Cette accélération, cette diffusion de tout progrès sont accrues aujourd’hui par l’imprimerie, qui multiplie indéfiniment les effets et les forces. Ainsi, Godwin estime que la méthode d’évolution qui s’impose à la fois au mouvement social et à la science, n’est pas une méthode d’ajournement, et que, par le bénéfice d’une sage et solide préparation, elle peut bientôt égaler en rapidité les effets de la méthode révolutionnaire. C’est un effort visible du grand penseur pour concilier la méthode de prudence, de préparation et « d’opportunisme », qui lui parait convenir à toute l’humanité, mais particulièrement sans doute à la nation anglaise, avec l’impatience de réforme, de progrès profond et fondamental que la Révolution française avait déchaînée dans le monde. C’est une joie pour l’historien de noter les croisements des courants, les combinaisons infinies des pensées et des forces. Mais Godwin ne veut pas que cette méthode de sagesse puisse être interprétée comme un lâche reniement du progrès humain, et des dures conditions que trop souvent y met l’histoire. L’expérience démontre que les révolutions ont été presque toujours accompagnées de circonstances pénibles. Elle démontre aussi que les révolutions ont été nécessaires au progrès humain.

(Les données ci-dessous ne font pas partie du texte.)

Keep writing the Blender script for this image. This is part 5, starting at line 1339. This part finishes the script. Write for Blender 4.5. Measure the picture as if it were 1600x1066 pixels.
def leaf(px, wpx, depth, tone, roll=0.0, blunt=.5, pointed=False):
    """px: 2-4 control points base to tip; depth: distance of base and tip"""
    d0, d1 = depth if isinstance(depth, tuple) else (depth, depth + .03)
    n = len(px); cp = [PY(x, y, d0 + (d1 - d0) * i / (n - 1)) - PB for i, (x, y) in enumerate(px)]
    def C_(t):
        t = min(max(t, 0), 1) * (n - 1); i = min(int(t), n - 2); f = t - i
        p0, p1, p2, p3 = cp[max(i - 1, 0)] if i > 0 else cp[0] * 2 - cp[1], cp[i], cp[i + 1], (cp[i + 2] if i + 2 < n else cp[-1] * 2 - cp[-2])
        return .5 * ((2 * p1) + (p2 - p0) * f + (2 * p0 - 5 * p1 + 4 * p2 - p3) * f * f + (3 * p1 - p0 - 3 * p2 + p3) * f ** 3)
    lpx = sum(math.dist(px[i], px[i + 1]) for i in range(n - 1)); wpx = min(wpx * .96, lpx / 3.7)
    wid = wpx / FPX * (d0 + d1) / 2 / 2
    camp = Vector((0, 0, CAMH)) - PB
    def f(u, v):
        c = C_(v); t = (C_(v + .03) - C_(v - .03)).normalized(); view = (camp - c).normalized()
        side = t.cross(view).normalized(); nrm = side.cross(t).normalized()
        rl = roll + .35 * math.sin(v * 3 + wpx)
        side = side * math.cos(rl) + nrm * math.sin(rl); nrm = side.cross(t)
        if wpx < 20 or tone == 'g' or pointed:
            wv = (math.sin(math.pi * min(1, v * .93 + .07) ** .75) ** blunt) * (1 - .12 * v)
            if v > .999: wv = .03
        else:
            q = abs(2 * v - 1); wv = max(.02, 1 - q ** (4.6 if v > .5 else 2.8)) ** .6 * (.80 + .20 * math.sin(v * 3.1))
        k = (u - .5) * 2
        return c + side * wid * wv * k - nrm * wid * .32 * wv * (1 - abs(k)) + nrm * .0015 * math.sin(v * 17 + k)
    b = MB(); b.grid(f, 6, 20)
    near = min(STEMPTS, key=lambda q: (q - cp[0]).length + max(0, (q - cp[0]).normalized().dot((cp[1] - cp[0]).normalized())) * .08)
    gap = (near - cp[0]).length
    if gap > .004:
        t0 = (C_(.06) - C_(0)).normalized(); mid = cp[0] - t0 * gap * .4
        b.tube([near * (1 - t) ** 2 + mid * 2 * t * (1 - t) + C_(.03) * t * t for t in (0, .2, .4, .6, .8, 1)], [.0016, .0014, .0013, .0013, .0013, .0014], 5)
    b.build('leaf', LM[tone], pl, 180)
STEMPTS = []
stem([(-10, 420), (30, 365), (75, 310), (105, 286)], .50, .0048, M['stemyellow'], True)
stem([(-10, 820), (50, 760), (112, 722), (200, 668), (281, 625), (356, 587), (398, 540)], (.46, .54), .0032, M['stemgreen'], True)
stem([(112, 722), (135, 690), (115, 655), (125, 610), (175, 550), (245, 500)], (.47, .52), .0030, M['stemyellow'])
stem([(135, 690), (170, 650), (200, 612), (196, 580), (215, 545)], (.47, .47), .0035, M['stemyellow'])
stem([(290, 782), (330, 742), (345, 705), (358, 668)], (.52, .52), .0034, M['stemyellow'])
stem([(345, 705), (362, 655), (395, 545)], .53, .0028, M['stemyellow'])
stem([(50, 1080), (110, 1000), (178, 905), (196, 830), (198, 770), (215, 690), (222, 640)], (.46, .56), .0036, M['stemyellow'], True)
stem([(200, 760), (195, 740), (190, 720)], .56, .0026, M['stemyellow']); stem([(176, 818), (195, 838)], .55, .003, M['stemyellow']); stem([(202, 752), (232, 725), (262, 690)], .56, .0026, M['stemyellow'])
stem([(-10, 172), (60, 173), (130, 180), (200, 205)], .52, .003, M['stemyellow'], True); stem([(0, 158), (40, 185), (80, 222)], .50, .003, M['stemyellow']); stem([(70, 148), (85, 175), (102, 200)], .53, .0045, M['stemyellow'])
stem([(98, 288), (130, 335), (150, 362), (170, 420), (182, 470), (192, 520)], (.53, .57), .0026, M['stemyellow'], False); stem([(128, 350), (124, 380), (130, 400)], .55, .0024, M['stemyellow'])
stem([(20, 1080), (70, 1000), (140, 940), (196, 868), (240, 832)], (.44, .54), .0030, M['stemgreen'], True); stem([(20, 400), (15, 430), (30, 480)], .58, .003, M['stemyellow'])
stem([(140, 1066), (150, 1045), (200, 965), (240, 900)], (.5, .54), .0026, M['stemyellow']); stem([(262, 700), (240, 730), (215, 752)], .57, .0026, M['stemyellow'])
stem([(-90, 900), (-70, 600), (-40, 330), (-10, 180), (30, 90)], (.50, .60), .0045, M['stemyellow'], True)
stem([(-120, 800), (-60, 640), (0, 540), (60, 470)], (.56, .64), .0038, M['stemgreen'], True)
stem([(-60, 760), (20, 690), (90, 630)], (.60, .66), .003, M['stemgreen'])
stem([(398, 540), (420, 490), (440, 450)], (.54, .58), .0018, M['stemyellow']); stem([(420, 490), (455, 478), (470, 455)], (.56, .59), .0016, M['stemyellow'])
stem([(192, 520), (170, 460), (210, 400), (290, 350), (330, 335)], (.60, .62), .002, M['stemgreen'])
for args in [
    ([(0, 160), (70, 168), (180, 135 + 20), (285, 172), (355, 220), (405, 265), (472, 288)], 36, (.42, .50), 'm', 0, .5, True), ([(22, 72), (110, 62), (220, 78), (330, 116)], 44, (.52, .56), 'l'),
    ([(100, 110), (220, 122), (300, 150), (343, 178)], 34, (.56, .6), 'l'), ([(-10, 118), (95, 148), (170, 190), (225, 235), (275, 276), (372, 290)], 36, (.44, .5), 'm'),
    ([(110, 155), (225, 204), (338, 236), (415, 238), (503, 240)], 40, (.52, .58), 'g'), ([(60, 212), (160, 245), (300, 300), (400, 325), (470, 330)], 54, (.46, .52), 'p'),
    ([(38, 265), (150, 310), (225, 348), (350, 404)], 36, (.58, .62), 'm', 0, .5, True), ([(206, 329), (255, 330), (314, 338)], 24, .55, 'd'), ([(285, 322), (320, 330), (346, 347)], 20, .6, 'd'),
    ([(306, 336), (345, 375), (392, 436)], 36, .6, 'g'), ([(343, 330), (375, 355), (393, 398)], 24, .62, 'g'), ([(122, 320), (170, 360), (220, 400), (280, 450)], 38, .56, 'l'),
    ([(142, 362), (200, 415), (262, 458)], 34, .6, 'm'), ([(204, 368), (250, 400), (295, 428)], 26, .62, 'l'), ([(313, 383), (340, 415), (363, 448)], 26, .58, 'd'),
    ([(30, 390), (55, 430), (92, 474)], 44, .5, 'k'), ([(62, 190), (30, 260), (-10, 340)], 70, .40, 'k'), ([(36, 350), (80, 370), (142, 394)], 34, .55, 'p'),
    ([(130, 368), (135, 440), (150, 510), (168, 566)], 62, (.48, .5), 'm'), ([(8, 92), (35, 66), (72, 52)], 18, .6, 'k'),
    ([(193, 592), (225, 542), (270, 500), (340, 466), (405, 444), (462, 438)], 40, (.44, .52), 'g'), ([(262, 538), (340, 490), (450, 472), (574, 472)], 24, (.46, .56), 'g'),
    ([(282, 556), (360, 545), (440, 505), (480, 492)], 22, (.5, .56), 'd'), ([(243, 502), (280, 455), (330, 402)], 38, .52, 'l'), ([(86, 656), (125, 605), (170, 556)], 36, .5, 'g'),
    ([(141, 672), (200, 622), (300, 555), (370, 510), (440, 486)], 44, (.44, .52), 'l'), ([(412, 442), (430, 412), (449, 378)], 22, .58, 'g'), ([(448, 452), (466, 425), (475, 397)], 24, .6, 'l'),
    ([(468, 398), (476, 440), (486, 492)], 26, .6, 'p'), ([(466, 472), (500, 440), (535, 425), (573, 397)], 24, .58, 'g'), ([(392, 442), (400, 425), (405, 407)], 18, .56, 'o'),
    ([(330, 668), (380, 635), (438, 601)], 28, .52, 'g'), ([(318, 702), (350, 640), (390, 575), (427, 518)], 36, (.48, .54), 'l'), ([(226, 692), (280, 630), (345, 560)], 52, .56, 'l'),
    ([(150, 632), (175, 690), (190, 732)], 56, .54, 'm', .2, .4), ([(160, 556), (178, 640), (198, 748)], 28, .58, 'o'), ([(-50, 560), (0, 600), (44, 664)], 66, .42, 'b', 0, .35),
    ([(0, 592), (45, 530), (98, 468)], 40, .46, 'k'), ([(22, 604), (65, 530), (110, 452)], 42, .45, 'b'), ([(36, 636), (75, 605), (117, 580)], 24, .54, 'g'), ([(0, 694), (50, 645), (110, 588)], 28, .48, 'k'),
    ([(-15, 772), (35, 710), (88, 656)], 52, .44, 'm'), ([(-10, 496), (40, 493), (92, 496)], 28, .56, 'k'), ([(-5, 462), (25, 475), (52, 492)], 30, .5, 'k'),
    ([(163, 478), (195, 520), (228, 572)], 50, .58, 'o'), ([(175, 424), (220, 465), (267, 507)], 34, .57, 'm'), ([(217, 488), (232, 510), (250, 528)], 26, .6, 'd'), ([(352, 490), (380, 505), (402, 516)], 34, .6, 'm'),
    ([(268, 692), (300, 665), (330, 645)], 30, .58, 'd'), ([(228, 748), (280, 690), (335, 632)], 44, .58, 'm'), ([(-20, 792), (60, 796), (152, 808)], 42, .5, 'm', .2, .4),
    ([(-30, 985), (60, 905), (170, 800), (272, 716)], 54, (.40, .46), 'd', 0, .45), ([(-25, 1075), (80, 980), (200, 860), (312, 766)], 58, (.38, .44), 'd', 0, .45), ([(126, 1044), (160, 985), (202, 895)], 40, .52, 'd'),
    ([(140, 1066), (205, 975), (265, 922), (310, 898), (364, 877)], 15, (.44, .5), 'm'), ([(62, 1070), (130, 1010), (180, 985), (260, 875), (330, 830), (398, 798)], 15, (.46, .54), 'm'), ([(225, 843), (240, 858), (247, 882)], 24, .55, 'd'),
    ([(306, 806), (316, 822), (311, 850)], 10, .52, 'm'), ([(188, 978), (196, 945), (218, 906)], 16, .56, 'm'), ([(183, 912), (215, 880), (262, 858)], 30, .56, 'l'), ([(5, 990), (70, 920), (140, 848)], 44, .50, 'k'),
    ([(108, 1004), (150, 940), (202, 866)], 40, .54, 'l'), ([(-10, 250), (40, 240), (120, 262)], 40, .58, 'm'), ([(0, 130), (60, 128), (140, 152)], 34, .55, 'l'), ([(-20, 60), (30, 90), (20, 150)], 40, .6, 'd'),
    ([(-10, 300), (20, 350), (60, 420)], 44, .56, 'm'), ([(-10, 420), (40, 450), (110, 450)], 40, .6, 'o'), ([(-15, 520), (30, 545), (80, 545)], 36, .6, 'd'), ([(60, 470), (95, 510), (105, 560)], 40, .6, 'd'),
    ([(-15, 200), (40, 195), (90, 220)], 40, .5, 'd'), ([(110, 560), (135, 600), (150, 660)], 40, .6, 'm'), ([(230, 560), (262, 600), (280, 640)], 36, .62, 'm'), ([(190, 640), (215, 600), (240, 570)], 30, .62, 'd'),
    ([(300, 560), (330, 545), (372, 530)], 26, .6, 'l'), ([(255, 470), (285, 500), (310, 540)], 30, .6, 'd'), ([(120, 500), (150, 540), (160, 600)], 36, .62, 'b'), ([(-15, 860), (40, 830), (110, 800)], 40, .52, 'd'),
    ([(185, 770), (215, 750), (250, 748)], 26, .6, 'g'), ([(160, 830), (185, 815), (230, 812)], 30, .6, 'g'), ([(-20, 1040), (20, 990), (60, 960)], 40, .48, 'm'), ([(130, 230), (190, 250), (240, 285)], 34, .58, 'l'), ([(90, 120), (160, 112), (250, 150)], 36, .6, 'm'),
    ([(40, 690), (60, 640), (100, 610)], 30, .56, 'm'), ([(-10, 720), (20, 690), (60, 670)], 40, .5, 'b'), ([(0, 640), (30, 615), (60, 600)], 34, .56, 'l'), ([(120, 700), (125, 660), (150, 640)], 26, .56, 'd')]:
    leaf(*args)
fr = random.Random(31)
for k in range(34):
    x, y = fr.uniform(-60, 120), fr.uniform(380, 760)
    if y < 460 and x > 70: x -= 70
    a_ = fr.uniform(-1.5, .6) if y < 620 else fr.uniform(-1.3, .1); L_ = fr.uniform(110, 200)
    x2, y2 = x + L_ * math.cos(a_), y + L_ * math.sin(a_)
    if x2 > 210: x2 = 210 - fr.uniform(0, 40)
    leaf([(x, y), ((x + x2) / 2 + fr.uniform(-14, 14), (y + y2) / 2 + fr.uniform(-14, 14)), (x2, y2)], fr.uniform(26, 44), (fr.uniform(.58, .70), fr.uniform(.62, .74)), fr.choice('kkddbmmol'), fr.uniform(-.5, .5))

Après tout, on ne peut oublier que, si révolution et violence ne sont pas en connexion nécessaire, la révolution et la violence ont été trop souvent contemporaines des grands changements du système social (revolution and violence have too often been cœval with important changes of the social system). Ce qui s’est si souvent produit dans le passé peut sans doute, à l’occasion, se produire dans l’avenir. Le devoir donc des véritables hommes politiques est de retarder les révolutions quand ils peuvent les empêcher. Il est raisonnable de croire que plus tard elles se produisent, et plus les vraies notions politiques sont comprises, moindres sont les inconvénients attachés à la révolution. L’ami du bonheur humain doit essayer de prévenir la violence, mais ce serait la marque d’un tempérament faible et valétudinaire de détourner ses yeux avec dégoût des affaires humaines et de ne pas contribuer de nos efforts et de notre attention à la félicité générale, parce que, peut-être, à la fin, la violence interviendra. C’est notre devoir de tirer le meilleur parti possible des circonstances qui peuvent naître et de ne pas nous retirer parce que la marche des choses ne s’accorde pas entièrement avec notre idée des convenances. Les hommes qui s’irritent contre la corruption et s’impatientent de l’injustice et qui, par cet état d’esprit, favorisent les fauteurs de révolution, ont une noble excuse à leurs erreurs : c’est qu’elles sont l’excès d’un sentiment vertueux. »

Noble combinaison de prudence politique, de sagesse scientifique et de générosité humaine. Godwin se refuse à désavouer l’ardeur révolutionnaire de la France, tout en recommandant à l’Angleterre une autre méthode.